§ **THE PROBLEM**
Keep every line where the word "scene" appears; drop the rest.

§ **DATA BLOCK**
--------------------------------

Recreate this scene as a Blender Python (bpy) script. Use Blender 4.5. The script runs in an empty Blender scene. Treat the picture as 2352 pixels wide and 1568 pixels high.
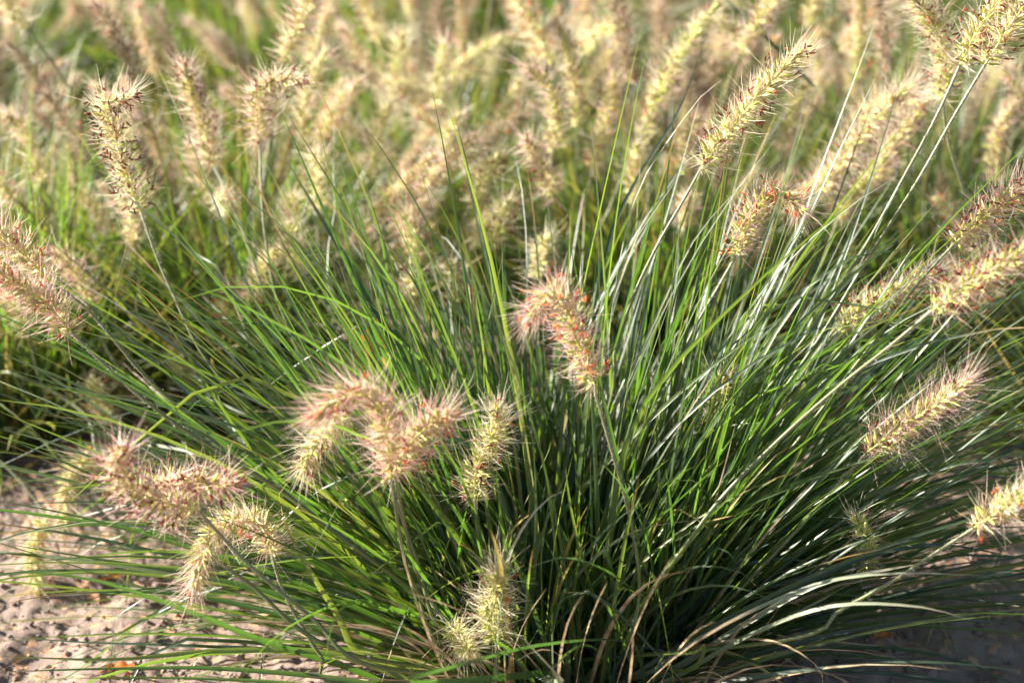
import bpy, math, random
import numpy as np
from mathutils import Vector

random.seed(7)
rng = np.random.default_rng(7)
S = bpy.context.scene
C = S.collection
R = math.radians

# ------------------------------------------------------------------ camera
PITCH = R(21.5)
CAM = np.array([0.0, -0.90, 0.62])
LENS, SENSOR = 50.0, 36.0
cam_data = bpy.data.cameras.new('camera')
cam = bpy.data.objects.new('camera', cam_data)
C.objects.link(cam)
cam.location = CAM.tolist()
cam.rotation_euler = (R(90) - PITCH, 0, 0)
cam_data.lens = LENS
cam_data.sensor_width = SENSOR
cam_data.clip_start = 0.02
cam_data.clip_end = 400
cam_data.dof.use_dof = True
cam_data.dof.focus_distance = 0.975
cam_data.dof.aperture_fstop = 3.9
cam_data.dof.aperture_blades = 7
S.camera = cam
FWD = np.array([0, math.cos(PITCH), -math.sin(PITCH)])
UP = np.array([0, math.sin(PITCH), math.cos(PITCH)])

def at(px, py, d):
    """point of the place seen at (px, py) of the 2352 x 1568 photograph, d metres in front of the camera"""
    k = SENSOR / LENS / 2352.0
    return CAM + d * (FWD + np.array([1.0, 0, 0]) * (px - 1176) * k - UP * (py - 784) * k)

# ------------------------------------------------------------------ light
SUN_EL, SUN_AZ = R(29), R(168)          # azimuth counted from +x towards +y: from the left, a little behind the plants
world = bpy.data.worlds.new('World')
S.world = world
world.use_nodes = True
wn = world.node_tree.nodes
sky = wn.new('ShaderNodeTexSky')
sky.sky_type = 'NISHITA'
sky.sun_disc = False
sky.sun_elevation = SUN_EL
sky.sun_rotation = R(90) - SUN_AZ
sky.air_density = 1.0
sky.dust_density = 1.0
bg = wn['Background']
bg.inputs['Strength'].default_value = 0.05
world.node_tree.links.new(sky.outputs['Color'], bg.inputs['Color'])
sd = bpy.data.lights.new('sun', 'SUN')
sd.energy = 5.0
sd.angle = R(0.55)
sd.color = (1.0, 0.93, 0.80)
sun = bpy.data.objects.new('sun', sd)
C.objects.link(sun)
sdir = Vector((math.cos(SUN_EL) * math.cos(SUN_AZ), math.cos(SUN_EL) * math.sin(SUN_AZ), math.sin(SUN_EL)))
sun.rotation_euler = sdir.to_track_quat('Z', 'Y').to_euler()
sun.location = (-3, 2, 3)
S.view_settings.view_transform = 'Standard'
S.view_settings.look = 'None'
S.view_settings.exposure = 2.08
S.view_settings.gamma = 1
S.view_settings.use_curve_mapping = False
S.render.engine = 'CYCLES'
S.cycles.max_bounces = 8
S.cycles.diffuse_bounces = 4
S.cycles.glossy_bounces = 2
S.cycles.transmission_bounces = 6

# ------------------------------------------------------------------ materials
class NT:
    def __init__(self, name):
        self.m = bpy.data.materials.new(name)
        self.m.use_nodes = True
        self.t = self.m.node_tree
        self.n = self.t.nodes
        self.n.clear()
        self.out = self.n.new('ShaderNodeOutputMaterial')
    def node(self, kind, **kw):
        x = self.n.new(kind)
        for k, v in kw.items():
            setattr(x, k, v)
        return x
    def link(self, a, b):
        self.t.links.new(a, b)
    def attr(self):
        a = self.node('ShaderNodeAttribute', attribute_name='tint')
        s = self.node('ShaderNodeSeparateColor')
        self.link(a.outputs['Color'], s.inputs[0])
        return s.outputs
    def ramp(self, fac, stops):
        r = self.node('ShaderNodeValToRGB')
        e = r.color_ramp.elements
        while len(e) > 1:
            e.remove(e[-1])
        e[0].position = stops[0][0]; e[0].color = (*stops[0][1], 1)
        for p, c in stops[1:]:
            q = e.new(p); q.color = (*c, 1)
        self.link(fac, r.inputs[0])
        return r.outputs[0]
    def mix(self, fac, a, b, mode='MIX'):
        m = self.node('ShaderNodeMix', data_type='RGBA', blend_type=mode)
        for sock, v in ((m.inputs[0], fac), (m.inputs[6], a), (m.inputs[7], b)):
            if hasattr(v, 'links'):
                self.link(v, sock)
            elif isinstance(v, tuple):
                sock.default_value = (*v, 1)
            else:
                sock.default_value = v
        return m.outputs[2]
    def math(self, op, a, b=0.0, clamp=False):
        m = self.node('ShaderNodeMath', operation=op, use_clamp=clamp)
        for i, v in enumerate((a, b)):
            if hasattr(v, 'links'):
                self.link(v, m.inputs[i])
            else:
                m.inputs[i].default_value = v
        return m.outputs[0]
    def noise(self, scale, detail=3, vec=None, rough=0.5):
        g = self.node('ShaderNodeTexNoise')
        g.inputs['Scale'].default_value = scale
        g.inputs['Detail'].default_value = detail
        g.inputs['Roughness'].default_value = rough
        if vec is None:
            vec = self.node('ShaderNodeTexCoord').outputs['Object']
        self.link(vec, g.inputs['Vector'])
        return g.outputs['Fac']
    def leafy(self, col, trans_col, fac, rough, spec=0.5, bump=None):
        p = self.node('ShaderNodeBsdfPrincipled')
        self.link(col, p.inputs['Base Color'])
        p.inputs['Roughness'].default_value = rough
        p.inputs['Specular IOR Level'].default_value = spec
        tr = self.node('ShaderNodeBsdfTranslucent')
        self.link(trans_col, tr.inputs['Color'])
        mx = self.node('ShaderNodeMixShader')
        mx.inputs[0].default_value = fac
        self.link(p.outputs[0], mx.inputs[1]); self.link(tr.outputs[0], mx.inputs[2])
        if bump is not None:
            b = self.node('ShaderNodeBump')
            b.inputs['Strength'].default_value = 0.35
            b.inputs['Distance'].default_value = 0.0006
            self.link(bump, b.inputs['Height'])
            self.link(b.outputs[0], p.inputs['Normal'])
        self.link(mx.outputs[0], self.out.inputs[0])
        return self.m

def mat_blade():
    t = NT('grass_blade')
    r, g, b = t.attr()[:3]
    base = t.ramp(r, [(0.0, (0.020, 0.038, 0.028)), (0.35, (0.031, 0.056, 0.029)), (0.7, (0.052, 0.085, 0.027)), (0.93, (0.14, 0.17, 0.055)), (1.0, (0.30, 0.25, 0.08))])
    trn = t.ramp(r, [(0.0, (0.06, 0.17, 0.02)), (0.5, (0.20, 0.42, 0.03)), (0.93, (0.36, 0.46, 0.04)), (1.0, (0.5, 0.36, 0.1))])
    # rusty withered tips and specks
    n = t.noise(55, 3)
    spk = t.math('GREATER_THAN', n, 0.70)
    tip = t.math('MULTIPLY', t.math('SUBTRACT', g, t.math('SUBTRACT', 1.0, b)), 7.0, True)
    tip = t.math('MAXIMUM', tip, t.math('MULTIPLY', spk, t.math('MULTIPLY', b, 1.2)), True)
    rust = t.ramp(n, [(0.3, (0.30, 0.12, 0.04)), (0.55, (0.42, 0.27, 0.08)), (0.75, (0.5, 0.38, 0.2))])
    c = t.mix(tip, base, rust)
    tc = t.mix(tip, trn, rust)
    # pale sheath at the very root
    root = t.math('SUBTRACT', 1.0, t.math('MULTIPLY', g, 11.0), True)
    c = t.mix(t.math('MULTIPLY', root, 0.6), c, (0.20, 0.24, 0.10))
    v = t.noise(260, 2)
    return t.leafy(c, tc, 0.33, 0.44, 0.80, v)

def mat_pale():
    t = NT('pale_glaucous_blade')
    r, g, b = t.attr()[:3]
    c = t.ramp(g, [(0.0, (0.13, 0.18, 0.07)), (0.3, (0.17, 0.21, 0.12)), (0.8, (0.30, 0.32, 0.22)), (0.97, (0.45, 0.36, 0.26))])
    v = t.noise(140, 3)
    c = t.mix(t.math('MULTIPLY', v, 0.5), c, (0.12, 0.17, 0.09))
    return t.leafy(c, c, 0.2, 0.42, 0.6, v)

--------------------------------

§ **COMPLETED EXERCISE**
Recreate this scene as a Blender Python (bpy) script. Use Blender 4.5. The script runs in an empty Blender scene. Treat the picture as 2352 pixels wide and 1568 pixels high.
S = bpy.context.scene